We're going to be fine.

I had a lot of thoughts on Newton, but then Albert Burneko at Deadspin pretty much wrote everything I would want to write, and did a really good job of it, regarding Newton's not-so-chatty news conference appearance after Sunday's 24-10 Super Bowl loss.

He wrote it even before all the chatter about what set Newton off — Denver's Chris Harris was in an adjacent media area while Newton was talking and could be heard loudly bad-mouthing the Carolina passing game — but even that doesn't really matter to me.

Burneko's piece, full of good points, ends like this:

His actual job is to live out an eight-year-old's dream birthday party on television; if your search for sophisticated adult contemplation has brought you to the postgame presser of the Super Bowl, I submit that you have conducted it, well, rather like a 13-year-old might.

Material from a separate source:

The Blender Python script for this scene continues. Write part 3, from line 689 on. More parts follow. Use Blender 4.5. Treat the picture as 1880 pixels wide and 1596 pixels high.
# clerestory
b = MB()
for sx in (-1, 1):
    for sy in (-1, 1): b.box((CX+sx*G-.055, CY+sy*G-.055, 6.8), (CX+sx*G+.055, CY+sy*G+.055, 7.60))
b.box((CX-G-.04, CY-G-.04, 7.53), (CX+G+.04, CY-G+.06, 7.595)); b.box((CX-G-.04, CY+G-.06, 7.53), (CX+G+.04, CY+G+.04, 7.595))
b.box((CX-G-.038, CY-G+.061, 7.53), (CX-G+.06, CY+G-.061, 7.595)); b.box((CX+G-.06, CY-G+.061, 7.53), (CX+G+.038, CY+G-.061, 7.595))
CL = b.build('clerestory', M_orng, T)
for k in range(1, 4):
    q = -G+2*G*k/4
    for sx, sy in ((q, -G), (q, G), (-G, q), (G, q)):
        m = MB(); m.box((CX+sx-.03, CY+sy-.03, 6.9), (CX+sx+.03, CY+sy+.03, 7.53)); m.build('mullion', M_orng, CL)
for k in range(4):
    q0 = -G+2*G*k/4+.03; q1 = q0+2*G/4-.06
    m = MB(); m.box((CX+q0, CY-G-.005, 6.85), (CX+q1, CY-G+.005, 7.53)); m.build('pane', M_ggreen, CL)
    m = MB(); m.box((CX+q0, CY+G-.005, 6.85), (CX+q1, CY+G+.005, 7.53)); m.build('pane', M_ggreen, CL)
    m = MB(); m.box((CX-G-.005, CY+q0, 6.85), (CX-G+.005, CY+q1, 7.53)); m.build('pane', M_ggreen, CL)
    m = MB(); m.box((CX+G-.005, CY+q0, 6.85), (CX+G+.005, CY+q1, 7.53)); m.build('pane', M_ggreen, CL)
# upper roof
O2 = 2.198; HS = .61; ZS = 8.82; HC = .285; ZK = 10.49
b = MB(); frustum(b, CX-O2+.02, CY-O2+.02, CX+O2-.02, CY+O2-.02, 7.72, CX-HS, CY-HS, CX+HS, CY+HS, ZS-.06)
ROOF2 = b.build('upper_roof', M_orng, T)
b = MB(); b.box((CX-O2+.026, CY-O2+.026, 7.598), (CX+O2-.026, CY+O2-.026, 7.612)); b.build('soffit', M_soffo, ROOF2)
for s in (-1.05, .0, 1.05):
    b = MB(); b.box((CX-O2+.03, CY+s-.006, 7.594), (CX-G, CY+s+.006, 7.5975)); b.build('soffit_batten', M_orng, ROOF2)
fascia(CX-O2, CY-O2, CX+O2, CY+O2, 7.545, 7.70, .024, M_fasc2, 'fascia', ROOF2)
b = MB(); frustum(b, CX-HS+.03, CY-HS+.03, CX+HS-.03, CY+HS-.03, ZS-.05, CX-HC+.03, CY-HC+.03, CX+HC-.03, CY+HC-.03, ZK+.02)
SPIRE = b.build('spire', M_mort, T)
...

I grind my teeth in bed if a stranger on Xbox Live frags me in a video game with what I regard as an overpowered pistol. Cam Newton blows off postgame pressers when he gets pressured 34 times, sacked six times, and loses the Super Bowl. Maybe you, just to grab an example, misidentify as an informed critique of leadership qualities your own professional pique or personal distaste. There's all kinds of sore losers, man.

My added $.02 would be that we tend to want our athletes to behave in certain ways, and I'm not really sure that's fair. We're all humans. We all might react to losing the biggest game of our lives in different ways. If you're tossing around notions like Newton failed to show "class" or "leadership," or even if you're upset that he didn't "face the music" because "if you're going to be there for the praise you have to be there for the criticism," then maybe just take a step back and examine your definitions of those things?

It's OK to dislike how he acted, but it's not OK to believe everyone has to act the same way to fit some predetermined criteria of what a "stand-up guy" does. He and a lot of his teammates played like garbage in a game they probably win 7 times out of 10. That hurts. I'm not sure I would have felt like talking, either.